Рядом с Сакко и Ванцетти, куда потом переехала часть экспозиции, мы в то лето жили, в соседнем дворе. Иногда вместо прогулки с маленькой дочерью ходили “к дяде Вите на выставку”, где дитя приобщалось к искусству андеграунда. Там тоже был такой избыток и переизбыток работ и впечатлений, что, придя однажды туда с приятелем, мы после переходов из комнаты в комнату и кружения по экспозиции заблудились во дворе. Прошли по кругу раза три, прежде чем нашли выход из ограды.
На Ленина, 11 я уже бывала редко. Что висело там на стенах — не помню совсем. Из калейдоскопа лиц я там помню только Махотина, Марину Азанову, Лену Гальцеву в марлевом платье (ту самую, которая изображена на картине Гольдера “Колдунья”. А может, и не было марлевого платья. Но Гальцева, точно, была). Помню Вову Типсина, который однажды очень галантно держал передо мной стакан с горячим чаем — я не могла сама, потому что он был слишком горячий.
Запомнилось постоянное ощущение солнечного света — то ли я приходила только в солнечные дни, то ли общая атмосфера вызывала это присутствие солнца.
“Были дали голубы, было вымысла в избытке…”
Было упоение глотком свободы — как сигаретной затяжкой после долгого перерыва. (“Я не понимаю, Маринка, зачем люди выпивают? — сказала как-то одна моя подруга. — Когда можно не курить, не курить… и еще не курить… а зато потом КАК покуришь!”. — Болгарскую. Которую нужно было еще достать.)

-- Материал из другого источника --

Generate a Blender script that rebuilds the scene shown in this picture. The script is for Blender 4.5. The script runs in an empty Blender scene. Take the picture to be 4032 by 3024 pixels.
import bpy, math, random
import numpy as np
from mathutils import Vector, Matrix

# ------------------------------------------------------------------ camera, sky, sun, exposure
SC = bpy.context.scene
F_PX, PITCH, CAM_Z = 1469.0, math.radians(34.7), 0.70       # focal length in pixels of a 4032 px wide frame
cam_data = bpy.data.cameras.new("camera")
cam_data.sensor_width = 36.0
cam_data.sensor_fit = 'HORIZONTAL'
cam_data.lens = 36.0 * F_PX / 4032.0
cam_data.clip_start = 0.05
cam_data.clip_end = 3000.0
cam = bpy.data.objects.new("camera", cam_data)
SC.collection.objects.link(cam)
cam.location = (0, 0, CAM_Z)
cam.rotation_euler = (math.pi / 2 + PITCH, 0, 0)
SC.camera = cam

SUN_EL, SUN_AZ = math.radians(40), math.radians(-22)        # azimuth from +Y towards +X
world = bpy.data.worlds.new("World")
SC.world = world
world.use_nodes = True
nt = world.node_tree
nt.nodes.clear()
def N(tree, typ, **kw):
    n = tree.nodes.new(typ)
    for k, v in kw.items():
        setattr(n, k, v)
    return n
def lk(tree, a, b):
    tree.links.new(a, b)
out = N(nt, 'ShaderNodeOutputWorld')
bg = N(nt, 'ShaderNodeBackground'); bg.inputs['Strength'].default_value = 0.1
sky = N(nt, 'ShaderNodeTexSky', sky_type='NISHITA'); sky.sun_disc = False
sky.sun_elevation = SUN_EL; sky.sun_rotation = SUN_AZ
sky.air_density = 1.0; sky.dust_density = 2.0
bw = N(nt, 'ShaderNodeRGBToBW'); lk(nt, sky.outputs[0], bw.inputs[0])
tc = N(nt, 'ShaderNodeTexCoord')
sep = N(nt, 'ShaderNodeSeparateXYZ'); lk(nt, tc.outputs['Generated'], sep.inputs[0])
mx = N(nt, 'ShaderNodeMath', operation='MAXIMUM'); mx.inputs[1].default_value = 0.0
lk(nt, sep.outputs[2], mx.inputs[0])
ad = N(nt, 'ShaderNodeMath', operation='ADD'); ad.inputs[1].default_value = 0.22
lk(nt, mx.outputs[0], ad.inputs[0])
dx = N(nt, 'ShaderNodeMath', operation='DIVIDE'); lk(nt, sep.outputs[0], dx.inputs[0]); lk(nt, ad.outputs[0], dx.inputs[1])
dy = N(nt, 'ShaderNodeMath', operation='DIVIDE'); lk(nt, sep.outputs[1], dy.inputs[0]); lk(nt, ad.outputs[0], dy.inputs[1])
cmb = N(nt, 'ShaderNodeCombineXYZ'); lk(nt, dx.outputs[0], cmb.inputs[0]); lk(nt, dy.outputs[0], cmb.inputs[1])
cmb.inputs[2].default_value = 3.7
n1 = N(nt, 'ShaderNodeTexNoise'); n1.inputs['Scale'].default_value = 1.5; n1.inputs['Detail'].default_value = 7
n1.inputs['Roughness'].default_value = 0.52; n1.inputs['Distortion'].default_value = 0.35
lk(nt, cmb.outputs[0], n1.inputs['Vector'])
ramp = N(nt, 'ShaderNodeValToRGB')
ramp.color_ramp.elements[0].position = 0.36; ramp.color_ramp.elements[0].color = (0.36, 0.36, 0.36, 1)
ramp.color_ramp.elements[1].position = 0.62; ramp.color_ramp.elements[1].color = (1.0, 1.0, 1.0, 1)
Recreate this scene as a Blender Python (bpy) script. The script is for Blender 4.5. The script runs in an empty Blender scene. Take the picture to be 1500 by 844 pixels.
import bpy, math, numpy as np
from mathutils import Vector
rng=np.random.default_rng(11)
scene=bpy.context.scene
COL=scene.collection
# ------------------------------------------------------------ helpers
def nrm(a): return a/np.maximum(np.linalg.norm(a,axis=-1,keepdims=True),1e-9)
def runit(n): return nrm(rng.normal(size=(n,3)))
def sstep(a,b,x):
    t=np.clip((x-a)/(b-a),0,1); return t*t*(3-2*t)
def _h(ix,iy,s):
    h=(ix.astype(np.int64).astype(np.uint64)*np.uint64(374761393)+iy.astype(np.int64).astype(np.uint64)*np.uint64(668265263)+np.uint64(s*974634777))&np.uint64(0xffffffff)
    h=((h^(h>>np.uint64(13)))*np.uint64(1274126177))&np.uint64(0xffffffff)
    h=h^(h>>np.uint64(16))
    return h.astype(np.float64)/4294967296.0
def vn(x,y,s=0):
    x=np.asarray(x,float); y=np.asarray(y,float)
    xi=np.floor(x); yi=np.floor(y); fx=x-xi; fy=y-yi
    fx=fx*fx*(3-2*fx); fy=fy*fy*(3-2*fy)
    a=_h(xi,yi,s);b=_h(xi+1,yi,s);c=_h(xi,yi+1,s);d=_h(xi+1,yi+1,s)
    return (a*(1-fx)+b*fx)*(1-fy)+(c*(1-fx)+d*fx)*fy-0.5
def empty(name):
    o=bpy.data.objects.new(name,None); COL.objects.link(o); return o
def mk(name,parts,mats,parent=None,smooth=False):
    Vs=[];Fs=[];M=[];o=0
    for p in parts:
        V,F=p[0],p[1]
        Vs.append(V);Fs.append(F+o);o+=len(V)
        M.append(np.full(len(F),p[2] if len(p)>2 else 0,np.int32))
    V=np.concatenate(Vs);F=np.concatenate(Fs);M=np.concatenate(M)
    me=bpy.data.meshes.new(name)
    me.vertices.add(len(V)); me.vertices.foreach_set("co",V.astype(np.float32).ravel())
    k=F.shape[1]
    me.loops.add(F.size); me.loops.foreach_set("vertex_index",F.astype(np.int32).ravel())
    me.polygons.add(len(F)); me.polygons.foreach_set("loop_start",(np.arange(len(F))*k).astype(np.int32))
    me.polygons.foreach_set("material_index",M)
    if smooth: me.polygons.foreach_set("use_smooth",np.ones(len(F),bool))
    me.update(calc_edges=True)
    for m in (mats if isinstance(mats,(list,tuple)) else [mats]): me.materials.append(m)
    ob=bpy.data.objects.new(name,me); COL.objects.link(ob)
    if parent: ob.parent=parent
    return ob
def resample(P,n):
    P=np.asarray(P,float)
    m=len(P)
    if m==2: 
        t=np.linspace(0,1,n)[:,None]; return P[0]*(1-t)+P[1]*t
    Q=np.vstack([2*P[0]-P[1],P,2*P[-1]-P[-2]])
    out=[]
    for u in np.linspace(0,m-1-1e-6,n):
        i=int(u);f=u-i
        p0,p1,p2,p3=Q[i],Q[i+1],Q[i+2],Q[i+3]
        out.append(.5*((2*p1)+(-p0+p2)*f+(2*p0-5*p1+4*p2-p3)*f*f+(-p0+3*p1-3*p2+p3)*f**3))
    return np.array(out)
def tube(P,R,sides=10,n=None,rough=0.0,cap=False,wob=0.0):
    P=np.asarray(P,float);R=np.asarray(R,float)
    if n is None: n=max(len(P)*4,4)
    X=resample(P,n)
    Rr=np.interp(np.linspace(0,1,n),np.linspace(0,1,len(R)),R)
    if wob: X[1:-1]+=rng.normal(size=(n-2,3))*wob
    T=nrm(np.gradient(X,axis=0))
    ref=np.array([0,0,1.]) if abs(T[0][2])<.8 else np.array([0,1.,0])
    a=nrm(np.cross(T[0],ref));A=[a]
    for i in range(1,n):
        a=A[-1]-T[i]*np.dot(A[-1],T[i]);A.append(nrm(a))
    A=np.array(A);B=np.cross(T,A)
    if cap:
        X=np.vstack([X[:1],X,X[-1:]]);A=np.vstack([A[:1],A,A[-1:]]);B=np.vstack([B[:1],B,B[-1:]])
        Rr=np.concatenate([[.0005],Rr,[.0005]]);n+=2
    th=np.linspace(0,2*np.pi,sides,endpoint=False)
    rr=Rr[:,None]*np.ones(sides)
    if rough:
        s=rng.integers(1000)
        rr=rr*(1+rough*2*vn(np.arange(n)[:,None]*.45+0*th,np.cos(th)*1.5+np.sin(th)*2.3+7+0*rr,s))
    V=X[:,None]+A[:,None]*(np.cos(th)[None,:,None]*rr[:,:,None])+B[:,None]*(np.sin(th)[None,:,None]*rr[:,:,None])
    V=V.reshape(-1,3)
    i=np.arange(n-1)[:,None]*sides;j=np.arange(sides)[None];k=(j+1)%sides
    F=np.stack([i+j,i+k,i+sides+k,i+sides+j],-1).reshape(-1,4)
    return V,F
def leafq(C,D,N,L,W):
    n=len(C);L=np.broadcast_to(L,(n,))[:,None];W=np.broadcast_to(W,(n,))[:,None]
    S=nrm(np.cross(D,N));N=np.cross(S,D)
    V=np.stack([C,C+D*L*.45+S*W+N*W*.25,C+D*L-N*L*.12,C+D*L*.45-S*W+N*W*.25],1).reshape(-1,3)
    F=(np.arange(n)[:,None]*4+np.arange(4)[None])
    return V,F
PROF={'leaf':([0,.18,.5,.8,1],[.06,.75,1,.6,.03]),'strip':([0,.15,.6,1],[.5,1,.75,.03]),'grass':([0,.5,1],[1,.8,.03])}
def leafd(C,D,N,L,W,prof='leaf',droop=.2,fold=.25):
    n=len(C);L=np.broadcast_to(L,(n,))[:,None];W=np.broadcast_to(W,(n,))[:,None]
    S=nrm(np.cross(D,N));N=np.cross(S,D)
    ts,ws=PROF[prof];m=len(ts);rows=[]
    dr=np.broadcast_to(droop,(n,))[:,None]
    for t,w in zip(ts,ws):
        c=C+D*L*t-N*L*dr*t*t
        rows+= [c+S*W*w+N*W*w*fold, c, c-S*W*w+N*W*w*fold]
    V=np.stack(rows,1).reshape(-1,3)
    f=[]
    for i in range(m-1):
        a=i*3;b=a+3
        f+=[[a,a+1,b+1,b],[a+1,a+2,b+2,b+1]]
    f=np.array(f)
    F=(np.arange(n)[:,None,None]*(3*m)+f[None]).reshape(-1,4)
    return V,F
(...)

Выставка Жукова в Союзе архитекторов;
Башня;
“Трансреализм”;
Музей молодежи;
“Картинник” Букашкина;
“ПараРам” —
— это все уже было потом, потом… А ДО “Сурикова, 31” была атмосфера почти художественного вакуума; еще и поэтому, наверное, она прозвучала так ярко и дала такой резонанс.
А может, нужно снова все запретить? Чтобы художественная жизнь оживилась и снова стало интересно — “потому, что нельзя”? И в тайниках начнут прятать не травку, а художественную литературу? Может, выстраданное, выстоянное на морозе, с трудом обретенное — ценилось больше? Быт и бытие часто ведь слиты воедино; переизбыток ведет к пресыщению — и в жизни, и, к сожалению, в искусстве. Трудно не “замылить” глаз, не утратить способность смотреть и видеть. К счастью, мы еще можем толкнуть друг друга в бок или дернуть за руку и сказать: “Смотри, как здорово!”